Portrait of Robert GreggPhoto: Linda A. Cicero/Stanford News Service

In 1987, Gregg joined Stanford as dean of the chapel and a professor of religious studies. He would come to change his title to dean for religious life, which aligned with his vision for celebrating faith traditions beyond Christianity. For more than a decade, he worked to ensure that all 30,000 members of his diverse campus congregation, as he called it, felt included and welcome.

Robert Clark Gregg, an ordained Episcopal priest, former dean for religious life, and founding director of the Abbasi Program in Islamic Studies, died on March 20. He was 84.
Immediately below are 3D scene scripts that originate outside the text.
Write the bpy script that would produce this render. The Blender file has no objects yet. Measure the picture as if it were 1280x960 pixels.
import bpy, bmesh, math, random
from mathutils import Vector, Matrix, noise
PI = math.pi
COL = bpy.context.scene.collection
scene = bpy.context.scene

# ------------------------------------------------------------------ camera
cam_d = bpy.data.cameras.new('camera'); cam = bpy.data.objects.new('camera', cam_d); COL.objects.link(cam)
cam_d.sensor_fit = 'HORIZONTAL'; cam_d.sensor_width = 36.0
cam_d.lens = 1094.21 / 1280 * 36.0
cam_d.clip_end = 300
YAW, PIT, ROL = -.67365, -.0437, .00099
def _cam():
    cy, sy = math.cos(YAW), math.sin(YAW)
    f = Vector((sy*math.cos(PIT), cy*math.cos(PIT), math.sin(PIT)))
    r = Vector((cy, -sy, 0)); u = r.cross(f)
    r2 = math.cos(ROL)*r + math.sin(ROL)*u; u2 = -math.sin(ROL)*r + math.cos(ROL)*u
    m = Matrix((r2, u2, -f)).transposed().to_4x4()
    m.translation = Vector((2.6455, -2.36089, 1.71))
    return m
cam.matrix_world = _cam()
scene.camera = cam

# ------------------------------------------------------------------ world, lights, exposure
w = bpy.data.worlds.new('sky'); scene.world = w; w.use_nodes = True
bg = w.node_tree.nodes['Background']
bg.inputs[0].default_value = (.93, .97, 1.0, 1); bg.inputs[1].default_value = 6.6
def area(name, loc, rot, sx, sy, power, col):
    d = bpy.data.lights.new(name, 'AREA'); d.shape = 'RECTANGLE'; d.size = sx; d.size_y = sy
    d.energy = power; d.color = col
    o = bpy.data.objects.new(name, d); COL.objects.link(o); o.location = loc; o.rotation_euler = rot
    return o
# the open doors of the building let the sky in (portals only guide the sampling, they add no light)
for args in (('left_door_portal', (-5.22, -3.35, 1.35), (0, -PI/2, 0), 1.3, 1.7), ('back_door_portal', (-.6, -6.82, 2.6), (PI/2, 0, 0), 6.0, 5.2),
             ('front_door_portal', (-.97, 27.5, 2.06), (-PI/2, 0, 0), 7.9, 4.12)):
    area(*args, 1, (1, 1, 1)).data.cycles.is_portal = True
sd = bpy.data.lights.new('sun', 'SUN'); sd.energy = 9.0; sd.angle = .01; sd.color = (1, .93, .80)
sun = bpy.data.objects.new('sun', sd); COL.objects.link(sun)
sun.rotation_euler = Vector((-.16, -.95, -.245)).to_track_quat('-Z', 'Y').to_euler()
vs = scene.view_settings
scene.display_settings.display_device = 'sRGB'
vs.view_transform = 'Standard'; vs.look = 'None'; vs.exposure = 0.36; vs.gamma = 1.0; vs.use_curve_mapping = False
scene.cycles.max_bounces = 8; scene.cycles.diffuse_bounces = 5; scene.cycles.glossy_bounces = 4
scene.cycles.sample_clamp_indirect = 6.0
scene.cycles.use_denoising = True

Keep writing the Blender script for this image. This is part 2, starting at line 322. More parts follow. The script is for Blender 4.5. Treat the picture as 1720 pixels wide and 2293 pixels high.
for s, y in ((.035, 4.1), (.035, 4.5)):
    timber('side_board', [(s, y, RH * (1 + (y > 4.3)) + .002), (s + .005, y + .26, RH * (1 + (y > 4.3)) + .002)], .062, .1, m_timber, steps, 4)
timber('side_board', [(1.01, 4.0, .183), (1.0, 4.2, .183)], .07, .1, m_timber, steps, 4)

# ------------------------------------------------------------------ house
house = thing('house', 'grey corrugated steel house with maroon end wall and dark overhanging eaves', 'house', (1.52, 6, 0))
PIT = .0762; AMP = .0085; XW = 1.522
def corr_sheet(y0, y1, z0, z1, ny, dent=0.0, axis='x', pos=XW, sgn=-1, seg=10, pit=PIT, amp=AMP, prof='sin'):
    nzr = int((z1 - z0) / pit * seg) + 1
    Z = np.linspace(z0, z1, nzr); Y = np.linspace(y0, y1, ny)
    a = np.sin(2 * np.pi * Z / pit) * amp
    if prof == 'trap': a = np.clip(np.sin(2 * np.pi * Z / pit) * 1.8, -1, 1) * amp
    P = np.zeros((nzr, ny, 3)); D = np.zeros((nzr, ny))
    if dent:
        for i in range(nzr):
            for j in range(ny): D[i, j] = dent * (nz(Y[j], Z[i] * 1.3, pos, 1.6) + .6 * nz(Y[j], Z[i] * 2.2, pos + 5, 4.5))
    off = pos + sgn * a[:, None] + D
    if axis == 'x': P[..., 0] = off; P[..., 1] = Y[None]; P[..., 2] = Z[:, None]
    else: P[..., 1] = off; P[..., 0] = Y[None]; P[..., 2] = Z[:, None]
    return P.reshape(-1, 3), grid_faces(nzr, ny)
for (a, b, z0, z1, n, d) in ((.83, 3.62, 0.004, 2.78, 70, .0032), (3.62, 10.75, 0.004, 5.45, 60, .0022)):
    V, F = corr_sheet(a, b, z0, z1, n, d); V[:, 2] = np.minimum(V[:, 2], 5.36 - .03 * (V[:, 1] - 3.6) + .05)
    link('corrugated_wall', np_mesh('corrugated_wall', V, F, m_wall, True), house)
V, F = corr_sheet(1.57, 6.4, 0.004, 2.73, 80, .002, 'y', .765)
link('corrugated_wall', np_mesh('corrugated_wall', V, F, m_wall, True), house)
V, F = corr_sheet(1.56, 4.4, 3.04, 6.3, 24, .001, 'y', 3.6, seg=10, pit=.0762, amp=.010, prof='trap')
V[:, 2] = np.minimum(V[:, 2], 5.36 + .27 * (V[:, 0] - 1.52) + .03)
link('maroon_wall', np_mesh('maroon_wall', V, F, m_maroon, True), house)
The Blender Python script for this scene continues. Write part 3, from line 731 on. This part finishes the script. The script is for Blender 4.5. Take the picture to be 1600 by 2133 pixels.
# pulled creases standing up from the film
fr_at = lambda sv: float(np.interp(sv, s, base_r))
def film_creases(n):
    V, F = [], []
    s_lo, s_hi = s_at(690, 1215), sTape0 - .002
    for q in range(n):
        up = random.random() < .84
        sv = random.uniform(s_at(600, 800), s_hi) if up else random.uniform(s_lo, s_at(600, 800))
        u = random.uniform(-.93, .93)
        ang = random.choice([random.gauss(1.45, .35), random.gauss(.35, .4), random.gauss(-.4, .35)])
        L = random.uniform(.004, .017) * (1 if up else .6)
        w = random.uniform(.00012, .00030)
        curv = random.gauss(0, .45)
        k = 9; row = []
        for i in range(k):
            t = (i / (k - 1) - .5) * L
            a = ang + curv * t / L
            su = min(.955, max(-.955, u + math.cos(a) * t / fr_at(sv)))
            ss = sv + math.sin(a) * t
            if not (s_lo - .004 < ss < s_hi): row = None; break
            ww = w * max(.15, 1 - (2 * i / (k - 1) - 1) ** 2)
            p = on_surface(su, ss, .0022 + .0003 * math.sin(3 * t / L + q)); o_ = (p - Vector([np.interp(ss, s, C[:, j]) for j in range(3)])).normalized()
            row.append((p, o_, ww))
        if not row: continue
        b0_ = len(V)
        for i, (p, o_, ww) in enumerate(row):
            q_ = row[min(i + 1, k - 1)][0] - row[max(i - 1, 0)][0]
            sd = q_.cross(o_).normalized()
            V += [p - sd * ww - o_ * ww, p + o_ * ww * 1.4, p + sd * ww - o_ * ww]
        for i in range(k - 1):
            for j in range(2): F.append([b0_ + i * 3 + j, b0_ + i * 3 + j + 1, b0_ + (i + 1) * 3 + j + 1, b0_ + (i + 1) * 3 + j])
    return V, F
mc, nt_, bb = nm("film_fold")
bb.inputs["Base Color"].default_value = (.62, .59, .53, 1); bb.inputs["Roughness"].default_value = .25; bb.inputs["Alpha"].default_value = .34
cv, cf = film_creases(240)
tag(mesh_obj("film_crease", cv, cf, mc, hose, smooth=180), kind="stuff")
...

During divinity school, Gregg was inspired by clergy members active in the civil rights movement. He “saw the religious roots of social justice,” says Rabbi Patricia Karlin-Neumann, whom Gregg hired as the first non-Christian associate dean in the religious life office, a move that made Stanford one of the first universities in the country to have an interfaith campus chaplaincy. “That inclination to egalitarianism was so native to him and just infused everything.” Gregg blessed same-gender commitment ceremonies in the chapel before gay marriage was legal, helped build interfaith prayer and worship space in Old Union, and orchestrated the Dalai Lama’s first visit to Stanford, in 1994.

Gregg’s role as chaplain afforded him one of his greatest joys: getting to know people. Even in his busiest professional years, if he spied anyone he knew while riding his beat-up bicycle across campus, he would hit the brakes, eager to talk. He counseled struggling frosh, staff members, and Nobel Prize winners alike. 

A scholar of early Christianity, Gregg stepped down from his deanship in 1999 to resume full-time research and teaching. He was fascinated by the interaction of religious traditions, and his research culminated in his 2015 book, Shared Stories, Rival Tellings: Early Encounters of Jews, Christians, and Muslims.

Gregg never veered from his vision of a more inclusive community, says his close friend Gregory Wait, a former director of the Memorial Church choir. “He didn’t care whether you liked him or not,” Wait says, laughing, “but everybody did.”

Gregg was predeceased by his son Andrew. He is survived by his wife, Mary Layne; children Amy Gregg Masterson, Clark, and Courtney; four grandchildren; and three siblings.